As Zimbabwe’s cash crisis worsens, top banking officials say there are plans to boost a bond note facility, reports said on Sunday.

Bond notes were introduced in November backed by a $200 million loan from the African Export-Import Bank (Afreximbank). The small denomination notes and coins have no value outside Zimbabwe.

Afreximbank’s president, Benedict Oramah told the private Standard newspaper at a meeting in Rwanda this week that negotiations are under way to review the facility.

“I think the issue of the incentive being increased is under discussion,” he told the paper at the bank’s AGM in Kigali.

There are people who are working on it," he said, adding that he was sure “whatever is being requested is within country limits.”

Zimbabwe’s central bank has vowed not to release more than 200 million US dollars’ worth bond notes, fearful of fuelling the kind of hyper-inflation that forced Zimbabwe to ditch its currency in 2009.

Central bank chief John Mangudya told the Standard at the same meeting that his bank had so far released $160 million worth of bond notes.

Once the facility that has been given to us has been exhausted we need to find ways and means of ensuring that we negotiate for more so that at the end of the day we do not destroy the export generation scheme or plan, he said.
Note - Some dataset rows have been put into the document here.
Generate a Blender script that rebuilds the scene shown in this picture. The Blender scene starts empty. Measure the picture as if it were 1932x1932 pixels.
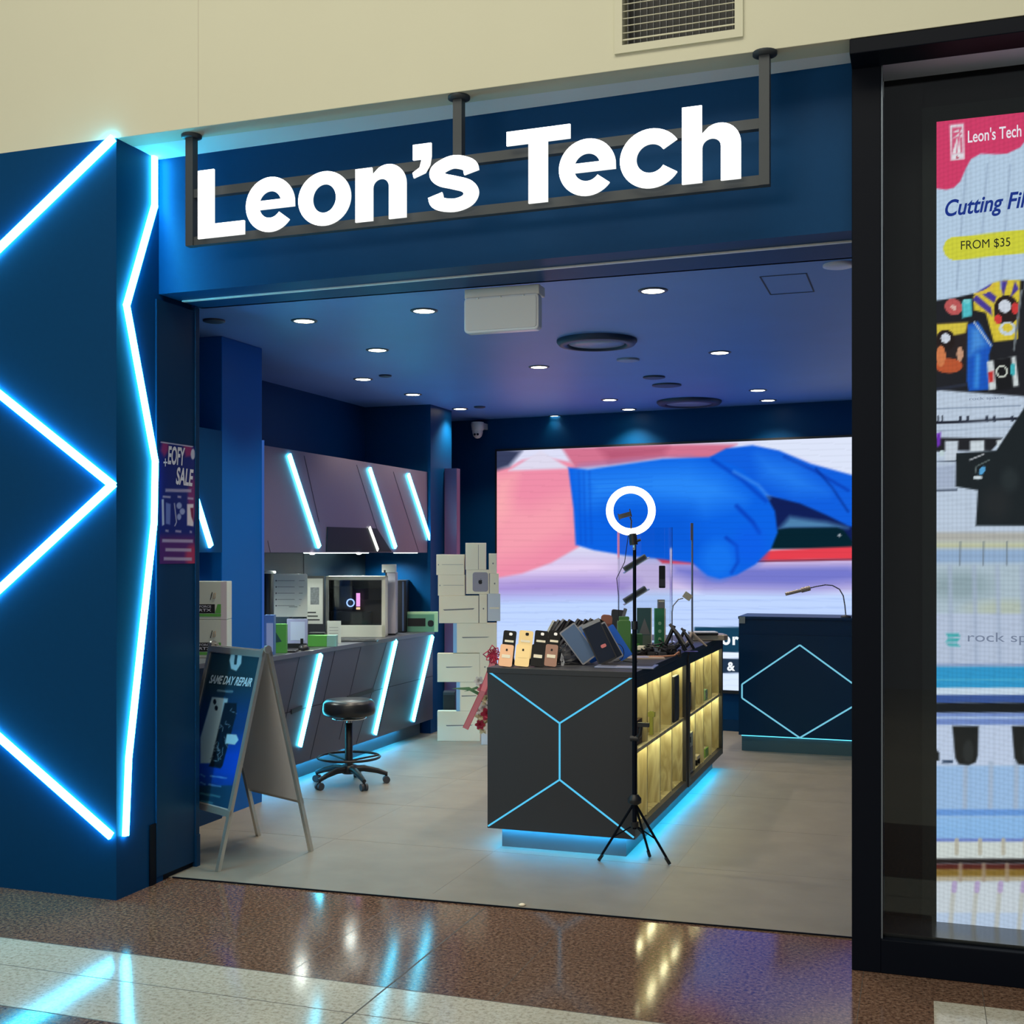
import bpy, math, random
import numpy as np
from mathutils import Vector, Matrix

S = bpy.context.scene
COL = S.collection
# ------------------------------------------------------------------ camera, world, large lights, exposure
F = 2250.0; CX = 966.0; HY = 1043.0; H = 1.55; TH = math.radians(19.0)
ct, st = math.cos(TH), math.sin(TH)
cam_d = bpy.data.cameras.new('camera')
cam = bpy.data.objects.new('camera', cam_d); COL.objects.link(cam)
cam.location = (0, 0, H); cam.rotation_euler = (math.pi / 2, 0, TH)
cam_d.sensor_fit = 'HORIZONTAL'; cam_d.sensor_width = 36.0
cam_d.lens = 36.0 * F / 1932.0
cam_d.shift_x = 0.0; cam_d.shift_y = (HY - 966.0) / 1932.0
cam_d.clip_start = 0.02; cam_d.clip_end = 100
S.camera = cam
S.view_settings.view_transform = 'Standard'
S.view_settings.look = 'None'
S.view_settings.exposure = 0.0
S.view_settings.gamma = 1.0
S.view_settings.use_curve_mapping = False

wd = bpy.data.worlds.new('world'); S.world = wd; wd.use_nodes = True
wd.node_tree.nodes['Background'].inputs[0].default_value = (0.92, 0.96, 1.0, 1)
wd.node_tree.nodes['Background'].inputs[1].default_value = 0.20

def area(name, loc, rot, sx, sy, e, col):
    l = bpy.data.lights.new(name, 'AREA'); l.shape = 'RECTANGLE'; l.size = sx; l.size_y = sy
    l.energy = e; l.color = col
    o = bpy.data.objects.new(name, l); COL.objects.link(o); o.location = loc; o.rotation_euler = rot
    return o
area('mall_ceiling_light', (-1.5, 1.2, 6.0), (math.radians(20), 0, 0), 7.0, 2.2, 150, (1.0, 0.92, 0.70))
area('mall_ceiling_light', (-1.5, -2.0, 6.9), (math.radians(25), 0, 0), 7.0, 2.0, 60, (1.0, 0.93, 0.78))

area('added_front_fill', (-3.2, -2.5, 3.3), (math.radians(78), 0, math.radians(-6)), 4.2, 0.8, 90, (1.0, 0.93, 0.78))  # added fill from behind the camera, brightens upright faces in the shop

# ------------------------------------------------------------------ geometry of the view: pixels to points
def ray(u, v):
    t = (u - CX) / F; s = (HY - v) / F
    return (ct * t - st, st * t + ct, s)
def at(u, v, z):
    d = ray(u, v); return Vector((d[0] * z, d[1] * z, H + d[2] * z))
def on_z(u, v, h):
    d = ray(u, v); k = (h - H) / d[2]; return Vector((d[0] * k, d[1] * k, h))
def on_y(u, v, Y):
    d = ray(u, v); k = Y / d[1]; return Vector((d[0] * k, Y, H + d[2] * k))
def on_x(u, v, X):
    d = ray(u, v); k = X / d[0]; return Vector((X, d[1] * k, H + d[2] * k))
def on_line(u, v, A, B):
    # vertical plane through ground points A, B
    d = ray(u, v); nx, ny = -(B[1] - A[1]), (B[0] - A[0])
    k = (nx * A[0] + ny * A[1]) / (nx * d[0] + ny * d[1])
    return Vector((d[0] * k, d[1] * k, H + d[2] * k))
def proj(P):
    P = np.asarray(P)
    x = P[:, 0] * ct + P[:, 1] * st; z = -P[:, 0] * st + P[:, 1] * ct
    return CX + F * x / z, HY - F * (P[:, 2] - H) / z

# ------------------------------------------------------------------ colours and materials
def sl(c):
    c = c / 255.0
    return c / 12.92 if c <= 0.04045 else ((c + 0.055) / 1.055) ** 2.4
def rgb(r, g, b): return (sl(r), sl(g), sl(b))
MATS = {}
def mat(name, col, rough=0.5, metal=0.0, emit=None, es=0.0, noise=None, spec=0.5, coat=0.0, alpha=None, trans=0.0):
    if name in MATS: return MATS[name]
    m = bpy.data.materials.new(name); m.use_nodes = True; nt = m.node_tree
    b = nt.nodes['Principled BSDF']
    b.inputs['Base Color'].default_value = (*col, 1)
    b.inputs['Roughness'].default_value = rough
    b.inputs['Metallic'].default_value = metal
    b.inputs['Specular IOR Level'].default_value = spec
    if coat: b.inputs['Coat Weight'].default_value = coat; b.inputs['Coat Roughness'].default_value = 0.1
    if emit is not None:
        b.inputs['Emission Color'].default_value = (*emit, 1); b.inputs['Emission Strength'].default_value = es
    if trans: b.inputs['Transmission Weight'].default_value = trans
    if noise:
        sc, amt = noise
        tc = nt.nodes.new('ShaderNodeTexCoord'); n = nt.nodes.new('ShaderNodeTexNoise')
        n.inputs['Scale'].default_value = sc; n.inputs['Detail'].default_value = 6
        mx = nt.nodes.new('ShaderNodeMix'); mx.data_type = 'RGBA'
        mx.inputs[6].default_value = (*[max(0, x * (1 - amt)) for x in col], 1)
        mx.inputs[7].default_value = (*[x * (1 + amt) for x in col], 1)
        nt.links.new(tc.outputs['Object'], n.inputs['Vector'])
        nt.links.new(n.outputs['Fac'], mx.inputs[0]); nt.links.new(mx.outputs[2], b.inputs['Base Color'])
    MATS[name] = m; return m
def emis(name, col, s):
    if name in MATS: return MATS[name]
    m = bpy.data.materials.new(name); m.use_nodes = True; nt = m.node_tree
    nt.nodes.remove(nt.nodes['Principled BSDF'])
    e = nt.nodes.new('ShaderNodeEmission'); e.inputs[0].default_value = (*col, 1); e.inputs[1].default_value = s
    nt.links.new(e.outputs[0], nt.nodes['Material Output'].inputs[0])
    MATS[name] = m; return m
def granite(name, c1, c2, c3, scale, rough):
    m = bpy.data.materials.new(name); m.use_nodes = True; nt = m.node_tree; b = nt.nodes['Principled BSDF']
    tc = nt.nodes.new('ShaderNodeTexCoord'); n = nt.nodes.new('ShaderNodeTexNoise')
    n.inputs['Scale'].default_value = scale; n.inputs['Detail'].default_value = 8; n.inputs['Roughness'].default_value = 0.75
    n2 = nt.nodes.new('ShaderNodeTexNoise'); n2.inputs['Scale'].default_value = 1.6; n2.inputs['Detail'].default_value = 3
    r = nt.nodes.new('ShaderNodeValToRGB')
    r.color_ramp.elements[0].position = 0.38; r.color_ramp.elements[0].color = (*c1, 1)
    r.color_ramp.elements[1].position = 0.64; r.color_ramp.elements[1].color = (*c3, 1)
    e = r.color_ramp.elements.new(0.5); e.color = (*c2, 1)
    mx = nt.nodes.new('ShaderNodeMix'); mx.data_type = 'RGBA'; mx.blend_type = 'MULTIPLY'; mx.inputs[0].default_value = 0.35
    nt.links.new(tc.outputs['Object'], n.inputs['Vector']); nt.links.new(tc.outputs['Object'], n2.inputs['Vector'])
    nt.links.new(n.outputs['Fac'], r.inputs[0]); nt.links.new(r.outputs[0], mx.inputs[6]); nt.links.new(n2.outputs['Fac'], mx.inputs[7])
    nt.links.new(mx.outputs[2], b.inputs['Base Color'])
    mr = nt.nodes.new('ShaderNodeMapRange'); mr.inputs[3].default_value = rough * 0.7; mr.inputs[4].default_value = rough * 1.4
    nt.links.new(n2.outputs['Fac'], mr.inputs[0]); nt.links.new(mr.outputs[0], b.inputs['Roughness'])
    bp = nt.nodes.new('ShaderNodeBump'); bp.inputs['Strength'].default_value = 0.02; bp.inputs['Distance'].default_value = 0.01
    n3 = nt.nodes.new('ShaderNodeTexNoise'); n3.inputs['Scale'].default_value = 3.0
    nt.links.new(tc.outputs['Object'], n3.inputs['Vector'])
    nt.links.new(n3.outputs['Fac'], bp.inputs['Height']); nt.links.new(bp.outputs[0], b.inputs['Normal'])
    b.inputs['Specular IOR Level'].default_value = 0.6
    return m
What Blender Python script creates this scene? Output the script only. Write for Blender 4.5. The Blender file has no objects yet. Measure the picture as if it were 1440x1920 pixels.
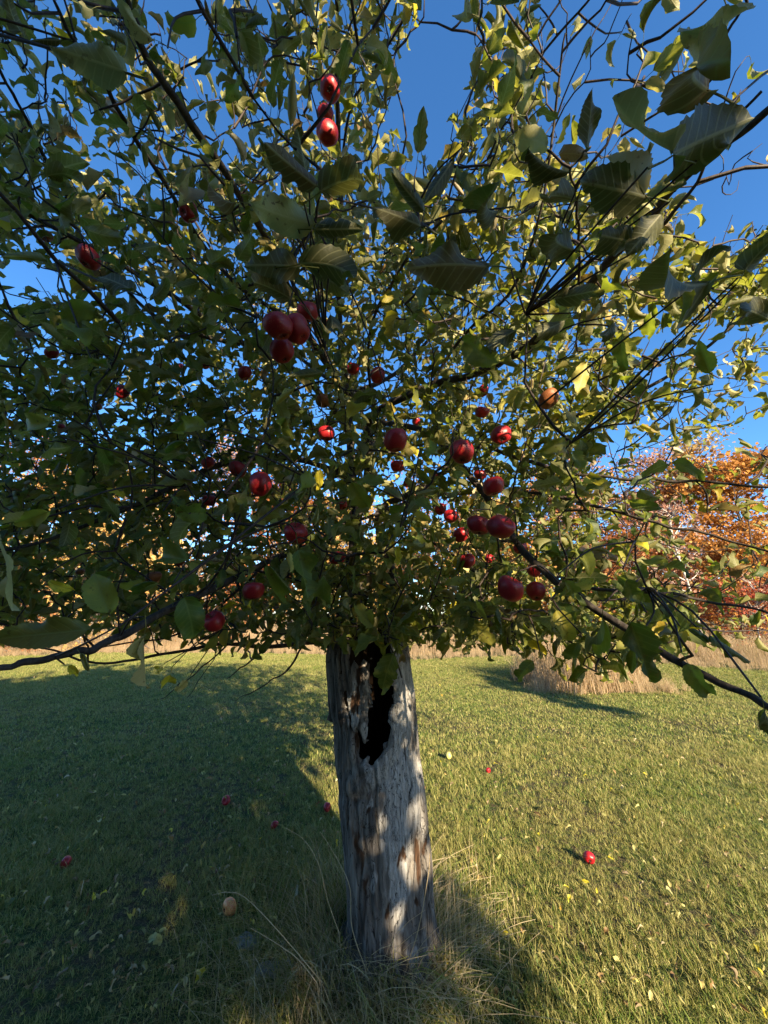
import bpy, math, random
import numpy as np
from mathutils import Vector, Matrix

# ------------------------------------------------------------------ camera, sky, sun, exposure
S = bpy.context.scene
C = S.collection
R = math.radians
PITCH = 15.3
CAMZ = 1.6
F = 694.0
cd = bpy.data.cameras.new("camera")
cam = bpy.data.objects.new("camera", cd)
C.objects.link(cam)
cam.location = (0, 0, CAMZ)
cam.rotation_euler = (R(90 + PITCH), 0, 0)
cd.sensor_fit = 'VERTICAL'
cd.sensor_height = 36
cd.lens = 36 * F / 1920
cd.clip_start = 0.02
cd.clip_end = 900
S.camera = cam

SUN_EL = 20.0
SUN_AZ = 153.0            # degrees clockwise from +Y: the sun stands behind the camera, to the right
w = bpy.data.worlds.new("World")
S.world = w
w.use_nodes = True
wn = w.node_tree.nodes
wl = w.node_tree.links
wn.clear()
sky = wn.new("ShaderNodeTexSky")
sky.sky_type = 'NISHITA'
sky.sun_disc = False
sky.sun_elevation = R(SUN_EL)
sky.sun_rotation = R(SUN_AZ)
sky.altitude = 300
sky.air_density = 1.0
sky.dust_density = 0.3
sky.ozone_density = 5.0
bg = wn.new("ShaderNodeBackground")
bg.inputs[1].default_value = 0.098
wo = wn.new("ShaderNodeOutputWorld")
hs = wn.new("ShaderNodeHueSaturation")
hs.inputs['Saturation'].default_value = 1.12
wl.new(sky.outputs[0], hs.inputs['Color'])
wl.new(hs.outputs[0], bg.inputs[0])
wl.new(bg.outputs[0], wo.inputs[0])
sd = bpy.data.lights.new("sun", 'SUN')
sd.energy = 5.0
sd.angle = R(0.5)
sd.color = (1.0, 0.82, 0.55)
so = bpy.data.objects.new("sun", sd)
C.objects.link(so)
sdir = Vector((math.sin(R(SUN_AZ)) * math.cos(R(SUN_EL)), math.cos(R(SUN_AZ)) * math.cos(R(SUN_EL)), math.sin(R(SUN_EL))))
so.rotation_euler = sdir.to_track_quat('Z', 'Y').to_euler()
so.location = sdir * 40
S.view_settings.view_transform = 'Standard'
S.view_settings.look = 'None'
S.view_settings.gamma = 1
S.view_settings.exposure = 1.85
S.cycles.max_bounces = 6
S.cycles.diffuse_bounces = 3
S.cycles.transmission_bounces = 4
S.cycles.transparent_max_bounces = 6

rng = np.random.default_rng(7)
random.seed(7)
cp, sp = math.cos(R(PITCH)), math.sin(R(PITCH))


def P(u, v, zc):
    """A point at pixel-measured bearing (photo 1440x1920) and at a depth of zc metres."""
    x = (u - 720) / F * zc
    y = (960 - v) / F * zc
    return np.array([x, zc * cp - y * sp, CAMZ + zc * sp + y * cp])


def Gd(u, v):
    """Ground point seen at photo position u, v."""
    y = (960 - v) / F
    dz = sp + y * cp
    k = -CAMZ / dz
    return np.array([(u - 720) / F * k, (cp - y * sp) * k, 0.0])


def proj(p):
    p = np.asarray(p, float)
    x = p[..., 0]
    dy = p[..., 1]
    dz = p[..., 2] - CAMZ
    zc = dy * cp + dz * sp
    yy = -dy * sp + dz * cp
    zs = np.where(np.abs(zc) < 1e-4, 1e-4, zc)
    return 720 + F * x / zs, 960 - F * yy / zs, zc


# ------------------------------------------------------------------ helpers
_tab = rng.random(4096)


def vnoise(p, seed=0):
    p = np.asarray(p, float)
    i = np.floor(p).astype(np.int64)
    f = p - i
    f = f * f * (3 - 2 * f)
    out = 0
    for a in (0, 1):
        for b in (0, 1):
            for c in (0, 1):
                h = ((i[..., 0] + a) * 73856093 ^ (i[..., 1] + b) * 19349663 ^ (i[..., 2] + c) * 83492791 ^ (seed * 2654435)) & 4095
                wgt = (f[..., 0] if a else 1 - f[..., 0]) * (f[..., 1] if b else 1 - f[..., 1]) * (f[..., 2] if c else 1 - f[..., 2])
                out = out + _tab[h] * wgt
    return out * 2 - 1


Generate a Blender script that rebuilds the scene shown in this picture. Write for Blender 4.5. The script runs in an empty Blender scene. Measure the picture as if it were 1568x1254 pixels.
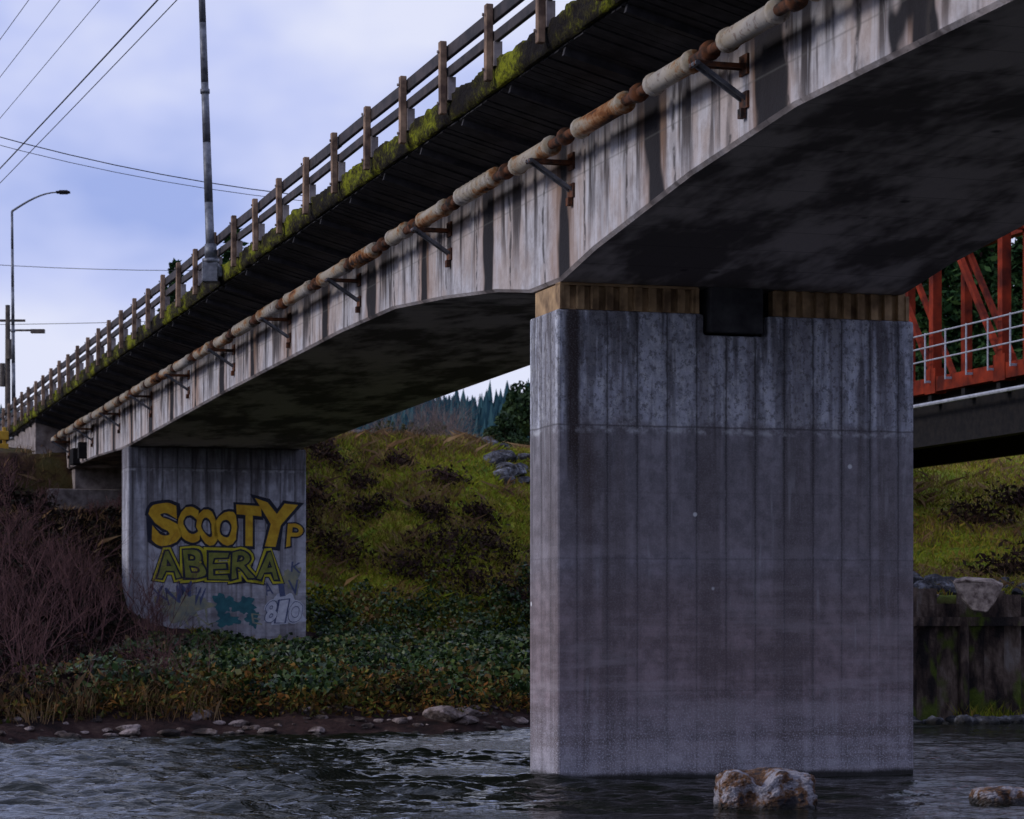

The notes are paid out as an incentive to exporters like tobacco farmers and gold miners, and to Zimbabweans who are sent hard currency from relatives abroad.

As long as the facilities are there to bank bond notes it’s more like a gold standard, you issue an instrument that is backed by something so that it becomes convertible. We can’t just issue something out of a thumb suck, Mangudya added.

The bond notes have done little to ease cash shortages. Massive queues are visible outside most banks each month-end as depositors struggle to withdraw cash.

The situation is forcing more and more Zimbabweans to turn to plastic money and electronic transactions.